Time for another installation of 2 Broke Girls. You probably watched “And The Rich People Problems” and just don’t want to tell anyone. It’s ok. I understand. What I don’t understand is how Kat Dennings‘ boobs got bigger this week. I swear I am not that focused on her chestal region but they were just distracting. This is my official call to action for more busty women on TV so that such a distraction is no longer the case… or so that this is always the case.

The “young people please relate to this show” joke
Max: You can’t give hipsters a microphone. That’s like throwing gasoline on a pretentious fire.
The dark joke
Max: Hold up. You know the names of your teeth?
Caroline: Don’t you?
Max: I don’t even know the name of my father.
The edgy joke
Earl: That boy’s more stiff than Michele Bachmann’s husband at a Chip N’ Dale’s.
The non-PC joke
Guy Behind Glass: Come in the back.
Max: If you go back there with him, you’ll need a bite guard and a rape guard.
The “is that racist joke?”
Earl: Max, what is the worst sentence you ever want to hear come out of Han’s mouth?…(with an accent) I’m putting in karaoke.
The vagina joke
Max: This one is shaped like a vagina.
Caroline: It’s a seashell.
Max: Sister, this is a mint green vagina.
The joke that leads to a lot of questions
Caroline: My bite guard is just sitting in the bathroom of my townhouse. If I could only get up on the roof I could break in through the skylight like I used to when I snuck out in high school.

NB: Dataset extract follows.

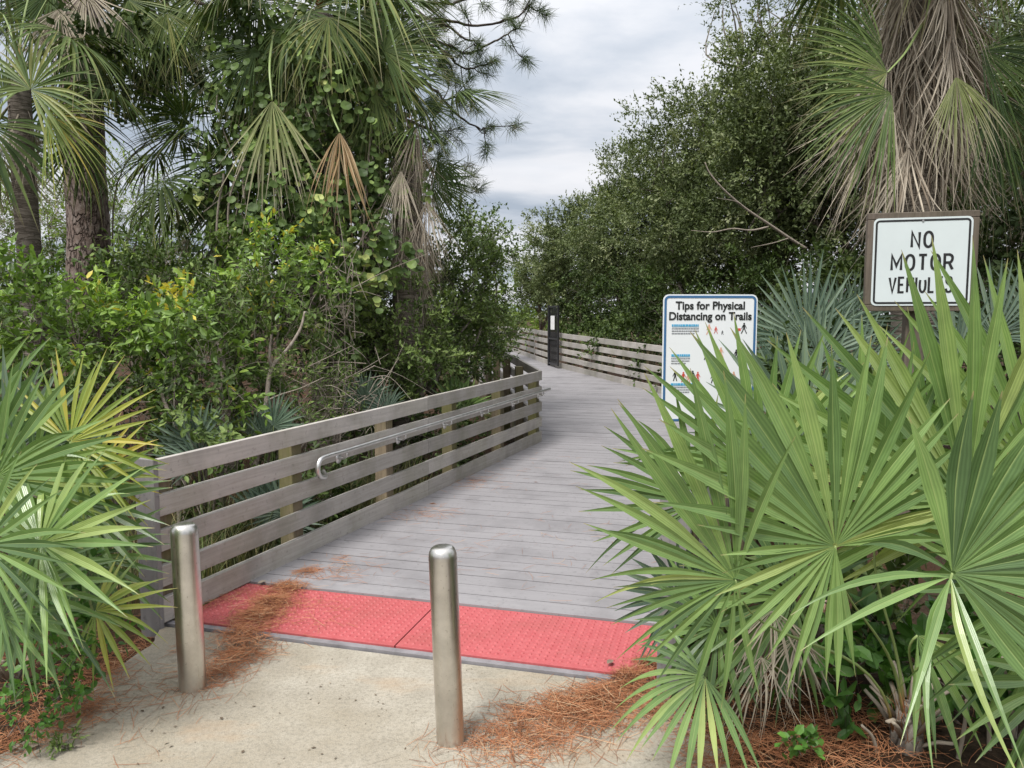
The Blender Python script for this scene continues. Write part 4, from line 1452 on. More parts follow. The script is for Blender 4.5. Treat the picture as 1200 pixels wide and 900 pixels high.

Max: Hello, I’m Max. Have we met?
She could have broken into her townhouse this whole time? It never occurred to her before? No one ever reported a girl breaking into a townhouse the other times she’s done it? What exactly was in that suitcase she had in the first episode if there was only one outfit and no biteguard? How did security not show up in time for them to get away with all that stuff? Does that mean the townhouse is in a bad neighborhood?
For those of you that tuned in, you might have enjoyed the end of the episode which involved Caroline and Max dancing to “I’m Not Gonna Teach Your Boyfriend How to Dance with You.” There was some butt to crotch action so they’re pretty much dating now.
What’d you think of the episode? Feelings about Max and Caroline bonding over absentee parents? Feelings about Max and Caroline bonding over booty dancing?